The evidence discloses that the obligations of the Babbage Company still subsist against its corporate successor; at least, to the extent of assets acquired.

If these views are not sound, a corporation with demands pending can transfer all its assets to a new corporation, and thus leave the demands inoperative, although said new corporation is the old, only in change of name. The evidence shows that since this cause was instituted a new consolidation has occurred, whereby another transfer of property has been had. Is it to be considered in equity that such transfers and practical dissolutions of corporations will prove effectual to defeat existing and valid demands?

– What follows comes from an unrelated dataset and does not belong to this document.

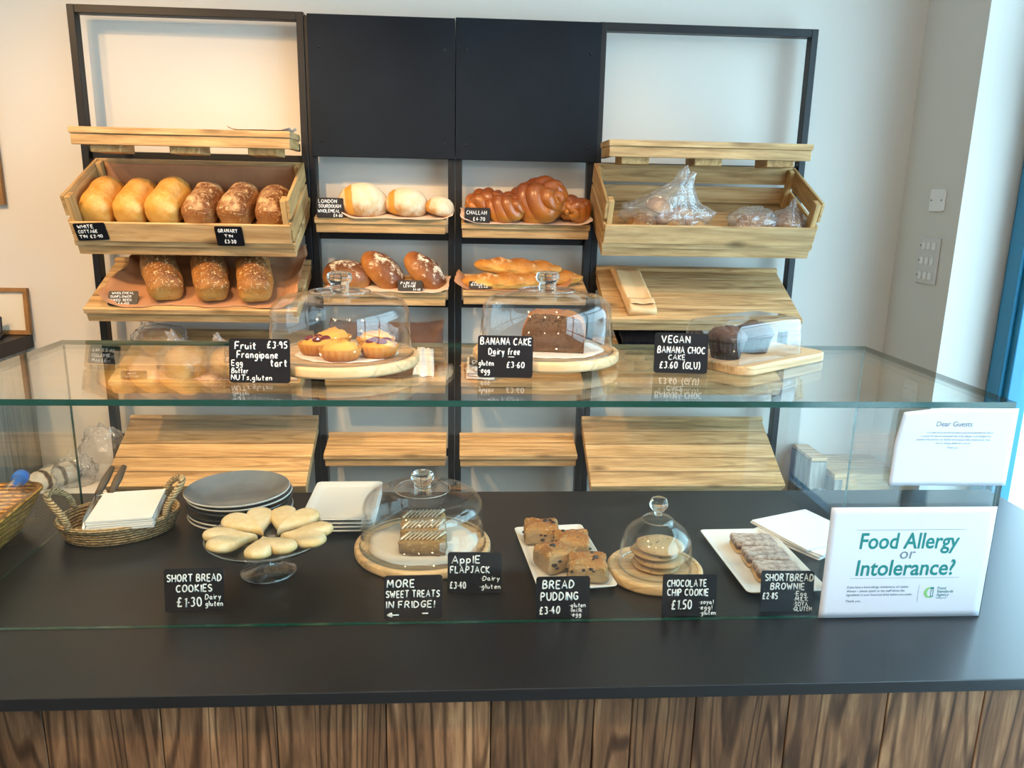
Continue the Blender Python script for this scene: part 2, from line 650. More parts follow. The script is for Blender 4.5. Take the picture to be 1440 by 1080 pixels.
M_['white_loaf'] = crust('white_tin_crust', (0.72, 0.44, 0.13), (0.71, 0.37, 0.065), (0.56, 0.22, 0.025), zlo=0.1, zhi=1.0, bump=0.25, flour=(0.80, 0.57, 0.25), flour_at=(0.50, 0.74), flour_scale=13)
M_['granary'] = crust('granary_crust', (0.50, 0.26, 0.09), (0.33, 0.13, 0.035), (0.17, 0.055, 0.016), fleck=(0.70, 0.50, 0.28), fl_scale=95, bump=0.7, flour=(0.66, 0.45, 0.24), flour_at=(0.56, 0.70), flour_scale=20)
M_['seedloaf'] = crust('seeded_crust', (0.64, 0.34, 0.09), (0.42, 0.17, 0.035), (0.11, 0.036, 0.012), fleck=(0.78, 0.58, 0.32), fl_scale=110, zlo=0.2, zhi=0.95, bump=0.7)
M_['sour'] = crust('sourdough_crust', (0.46, 0.21, 0.06), (0.62, 0.42, 0.22), (0.68, 0.50, 0.30), flour=(0.66, 0.56, 0.41), flour_at=(0.40, 0.60), flour_scale=30, slash=(-0.035, 0.014, 0.25, (0.58, 0.27, 0.045)), bump=0.4)
M_['levain'] = crust('levain_crust', (0.46, 0.20, 0.055), (0.30, 0.10, 0.025), (0.12, 0.036, 0.011), flour=(0.80, 0.70, 0.54), flour_at=(0.58, 0.66), flour_scale=38, bump=0.45, rough=0.42)
M_['challah'] = crust('challah_crust', (0.60, 0.25, 0.04), (0.42, 0.125, 0.018), (0.20, 0.048, 0.010), rough=0.28, zlo=0.15, zhi=0.95, bump=0.15, spec=0.5, coat=0.4)
M_['baguette'] = crust('baguette_crust', (0.72, 0.42, 0.11), (0.56, 0.25, 0.045), (0.32, 0.115, 0.022), flour=(0.80, 0.62, 0.36), flour_at=(0.56, 0.72), flour_scale=30, bump=0.4)
M_['roll'] = crust('granary_roll_crust', (0.52, 0.28, 0.10), (0.40, 0.18, 0.055), (0.26, 0.10, 0.03), fleck=(0.70, 0.50, 0.28), fl_scale=110, bump=0.6)
M_['cookie'] = crust('shortbread_bake', (0.66, 0.40, 0.13), (0.78, 0.55, 0.24), (0.80, 0.61, 0.32), bump=0.14, zlo=0.0, zhi=0.8, flour=(0.86, 0.75, 0.55), flour_at=(0.46, 0.74), flour_scale=34)
M_['choc_cookie'] = crust('choc_chip_bake', (0.40, 0.21, 0.08), (0.54, 0.33, 0.14), (0.62, 0.42, 0.20), fleck=(0.04, 0.016, 0.010), fl_scale=85, fl_at=(0.12, 0.22), bump=0.4, chips=True)
M_['pastry'] = crust('tart_pastry', (0.40, 0.13, 0.02), (0.54, 0.21, 0.035), (0.64, 0.30, 0.06), bump=0.2, zlo=0.1, zhi=0.9)
M_['frangipane'] = crust('frangipane_top', (0.78, 0.42, 0.07), (0.80, 0.46, 0.09), (0.52, 0.20, 0.03), bump=0.5, zlo=0.2, zhi=1.0)
M_['jam'] = plain('berry_jam', (0.15, 0.010, 0.018), 0.25, 0.5, var=0.5, vs=60, bump=0.4, bs=90)
M_['icing'] = plain('white_icing', (0.88, 0.82, 0.68), 0.5, 0.4)
M_['oat'] = crust('oat_flapjack', (0.15, 0.08, 0.034), (0.30, 0.17, 0.065), (0.44, 0.26, 0.095), fleck=(0.62, 0.42, 0.19), fl_scale=150, bump=0.8)
M_['pudding'] = crust('bread_pudding', (0.40, 0.28, 0.16), (0.52, 0.26, 0.075), (0.38, 0.12, 0.03), fleck=(0.76, 0.50, 0.22), fl_scale=120, zlo=0.55, zhi=1.0, bump=0.9)
M_['raisin'] = plain('raisin', (0.02, 0.012, 0.012), 0.4, 0.4)
M_['brownie'] = crust('brownie_bake', (0.10, 0.042, 0.022), (0.15, 0.068, 0.040), (0.19, 0.09, 0.055), flour=(0.74, 0.63, 0.56), flour_at=(0.42, 0.70), flour_scale=75, bump=0.6)
M_['shortbase'] = plain('shortbread_base', (0.62, 0.38, 0.16), 0.7, 0.2, var=0.2, vs=60)
M_['cakecrumb'] = crust('banana_cake_crumb', (0.13, 0.062, 0.026), (0.17, 0.082, 0.036), (0.21, 0.105, 0.045), fleck=(0.045, 0.019, 0.008), fl_scale=170, bump=0.9, rough=0.85, spec=0.1)
M_['cakecrust'] = crust('banana_cake_crust', (0.20, 0.07, 0.022), (0.32, 0.115, 0.03), (0.44, 0.17, 0.04), bump=0.9, fleck=(0.55, 0.26, 0.08), fl_scale=90)
M_['muffin'] = crust('chocolate_muffin', (0.040, 0.018, 0.011), (0.075, 0.032, 0.018), (0.13, 0.055, 0.028), bump=0.9, rough=0.5)
M_['muffin_case'] = plain('muffin_case', (0.022, 0.012, 0.01), 0.6, 0.3)
M_['stripe'] = None


def stripes(name):
    n = NT(name)
    v = n.coords('Object', (1, 1, 1))
    w = n.n('TexWave', wave_type='BANDS', bands_direction='X')
    n.put(w.inputs['Vector'], v)
    w.inputs['Scale'].default_value = 5.5
    w.inputs['Distortion'].default_value = 1.5
    n.set(Base_Color=n.ramp(w.outputs['Fac'], [(0.08, (0.10, 0.065, 0.04)), (0.16, (0.42, 0.28, 0.16)), (0.30, (0.78, 0.70, 0.58))]), Roughness=0.8)
    return n.m


M_['stripe'] = stripes('striped_cloth')

# ---------------------------------------------------------------- room
WX = 1.612     # face of the right-hand wall
BY = 1.70      # face of the back wall


def room():
    struct(MB().box(-3.2, 2.1, BY, BY + 0.15, 0, 3.1).build('wall_back', M_['wall']))
    w = MB()
    w.box(WX, 1.87, 1.34, BY, 0, 3.1)
    w.box(WX, 1.87, -3.0, 1.34, 2.72, 3.1)
    w.box(WX, 1.87, -4.2, -3.0, 0, 3.1)
    struct(w.build('wall_right', M_['wall']))
    struct(MB().box(-3.35, -3.2, -4.2, BY + 0.15, 0, 3.1).build('wall_left', M_['wall']))
    struct(MB().box(-3.2, WX, -4.2, -4.0, 0, 3.1).build('wall_front', M_['wall']))
    struct(MB().box(-3.35, 2.1, -4.2, BY + 0.15, 3.1, 3.2).build('ceiling', M_['ceil']))
    struct(MB().box(-3.35, 1.87, -4.2, BY + 0.15, -0.1, 0).build('floor', M_['floor']))
    struct(MB().box(1.87, 14, -14, 14, -0.2, -0.06).build('pavement', M_['pavement']))
    # shop window in the right-hand wall: blue frame and clear panes
    win = MB()
    for (y0, y1) in ((1.225, 1.34), (-0.46, -0.38), (-1.75, -1.67), (-3.0, -2.9)):
        win.box(1.80, 1.87, y0, y1, 0, 2.72)
        win.box(1.785, 1.80, y0 + 0.025, y1 - 0.025, 0, 2.72)
    for (z0, z1) in ((0.0, 0.10), (2.1, 2.17), (2.64, 2.72)):
        win.box(1.805, 1.865, -2.9, 1.225, z0, z1)
    wo = struct(win.build('window_1', M_['blue'], bevel=0.004))
    MB().box(1.832, 1.838, -2.9, 1.225, 0.1, 2.64).build('glass', M_['winglass'], wo)


room()


# ---------------------------------------------------------------- wall fittings
def fittings():
    t = thing('wall_plate', 'white blank switch plate on the right wall, above the larger metal plate', 'switch', (WX - 0.001, 1.467, 1.637))
    MB().prism(rrect(0.082, 0.076, 0.006), 0, 0.009, Matrix.Rotation(R(90), 4, 'Y') @ Matrix.Rotation(R(90), 4, 'Z') @ Matrix.Scale(-1, 4, (0, 0, 1))).build('plate', M_['outlet'], t, bevel=0.002)
    for dy in (-0.029, 0.029):
        MB().tube([(-0.0085, dy, 0), (-0.0105, dy, 0)], 0.0025, 10).build('screw', M_['screw'], t)
    t = thing('socket_panel', 'tall brushed metal multi gang socket panel low on the right wall', 'socket', (WX - 0.001, 1.474, 1.428))
    MB().box(-0.008, 0, -0.058, 0.058, -0.081, 0.081).build('plate', M_['outlet_steel'], t, bevel=0.003)
    for k in range(3):
        z = 0.052 - k * 0.052
        mb = MB()
        for dy in (-0.03, 0.0, 0.03):
            mb.box(-0.012, -0.008, dy - 0.009, dy + 0.009, z - 0.013, z + 0.013)
        mb.build('switch_row', M_['outlet'], t, bevel=0.0015)
        MB().tube([(-0.008, 0.05, z), (-0.010, 0.05, z)], 0.002, 8).build('screw', M_['screw'], t)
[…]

Or will the corporate successors be held to the obligations of their predecessors; at least, to the extent of the assets acquired? It may be that between the old and new, in connection with lien or general demands, an accounting may be had, so that unpaid creditors may know what remains. If the new company has paid the full value of the property acquired, then it possibly may not be answerable; but if it has merely issued to the old its stock therefor, why should it not, at least to the extent of that stock, which represents values for property acquired, meet the obligations to which such stock should fairly be held subject?

Property to the amount of $92,000 was transferred, and $42,000 indebtedness was actually paid. Hence property of the old corporation is in possession of the new to the extent of $50,000, which ought to be subject to the obligations of the old company. The fact that the new corporation has issued its stock to the old for said $50,000 cannot defeat the rights of parties.